June Cleaver and Miss Kitty Walk into a Bar

Have you ever wondered what would happen if June Cleaver walked into the Long Branch Saloon?  Miss Kitty might eye her up and down to see if Cleaver is trouble, or she might say, “What’ll ya have?” to which Cleaver would probably say, “Tea, dear.”

You are likely wondering what these two have in common. Cleaver was no woman of the Wild West in her post-war suburban utopia. But the connection is more political than you may think.

Amanda Blake 1966

Amanda Blake as Miss Kitty on Gunsmoke, 1966 

The two television series that posited these  leading ladies as ideal American women reflected greater social extensions of domestic policy in America during the Cold War.

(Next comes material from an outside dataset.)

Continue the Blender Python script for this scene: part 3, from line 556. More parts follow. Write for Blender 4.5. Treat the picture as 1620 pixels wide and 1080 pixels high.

Gunsmoke with Amanda Blake as Miss Kitty Russell ran from 1955 to 1975 and was set in the Wild West.  On the television series, the character Miss Kitty worked in the Long Branch Saloon and later became owner of the establishment.[1]  A more modern suburban setting cast Barbara Billingsley as June Cleaver, wife and mother, on the series Leave it to Beaver which ran from 1957 – 1963.  Similar to other sitcoms popular during the late nineteen-fifties, like Father Knows Best and the Adventures of Ozzie and Harriet, Cleaver was a character who portrayed the ideal American mother and wife: always dressed for dinner in heels and pearls, very calm and submissive to her husband Ward.

June and Ward

Barbara Billingsley and Hugh Beaumont as June and Ward Cleaver on the television series Leave it to Beaver (1958)

 

 

 

 

 

 

 

 

 

 

 

 

 

 

These two women seem light years away from each other – a saloon girl from New Orleans looking for a new future in the Wild West, and a content housewife in the post-war suburbs.  But each character represented a renewed focus on the quintessential American woman who became an important moral leader during the Cold War.  Cleaver was the dutiful housewife whose nuclear family represented the success of democracy evident in financial stability and good moral character, free from the evils of communism.  Similarly, Miss Kitty reflected the individualism and spirit of opportunity offered by the American West.  Although her character, as a saloon girl and later owner, would have also realistically been a prostitute, this reality is downplayed in the show.  Her character is only very early on dressed in wardrobe suited for a saloon girl; as the show continues, her attire becomes more modest – again characteristic of television at the time emphasizing the good in American women.   That she had come into hard times and reinvented herself in the spirit of the West reflects the Turnerian idea that the West perpetuates democracy, all of which promoted domestic sentiment championing American democracy over communist ideology.

Kitty Russell 1969

Amanda Blake as Kitty Russell and guest star Jack Albertson from Gunsmoke, 1969

So, had June Cleaver walked into Miss Kitty’s bar, they might have surprised everyone by sharing a whiskey or tea and conversation about how they contributed to America’s self-image during the Cold War.

 

 

 

[1] Amanda Blake was inducted into the Hall of Great Western Performers at the National Cowboy and Western Heritage Museum in Oklahoma City, Oklahoma.